Los Bucanans pagan entre 8 y 12 mil pesos a niños y mujeres para que les sirvan de “escudos” y desempeñen labores de “halconeo”, es decir, para que les avisen quién entra y sale del poblado, sobre todo cuando se acercan las fuerzas federales. Cuando van a ordeñar un ducto, citan dos horas antes a esos grupos de mujeres y niños; rodean la toma clandestina; los huachicoleros comienzan a “trabajar”. Si llega el ejército activan la barricada humana y así se facilita la fuga de los facinerosos.
La simbiosis entre los huachicoleros y la población se da, efectivamente, “por miedo o por complicidad”. Porque los delincuentes llegaron a tomar, literalmente, pueblos enteros.

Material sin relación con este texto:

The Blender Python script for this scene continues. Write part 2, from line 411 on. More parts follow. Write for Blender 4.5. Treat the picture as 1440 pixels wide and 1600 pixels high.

Aprovechan las carencias de la gente para ofrecerles migaja del negocio que es la extracción y venta clandestina de hidrocarburos.

Conviene señalar que el Secretario de Gobernación, Miguel Ángel Osorio Chong, afirmó que el aumento de la criminalidad se debe a varios factores, entre ellos, la reconfiguración de los cárteles (dispersión) pero también a que “hay dos mil 450 municipios, en los que hay mil 850 corporaciones, sólo 50 estarían capacitadas para cumplir con la seguridad de los municipios.” (El Financiero, 5/V/2017). En las localidades tenemos, pues, policías débiles y grupos delictivos fuertes.

Hay una debilidad estructural en la seguridad nacional en la que violencia y corrupción caminan de la mano. Valga otro dato: nueve alcaldes del Triángulo Rojo están bajo sospecha de complicidad con los huachicoleros.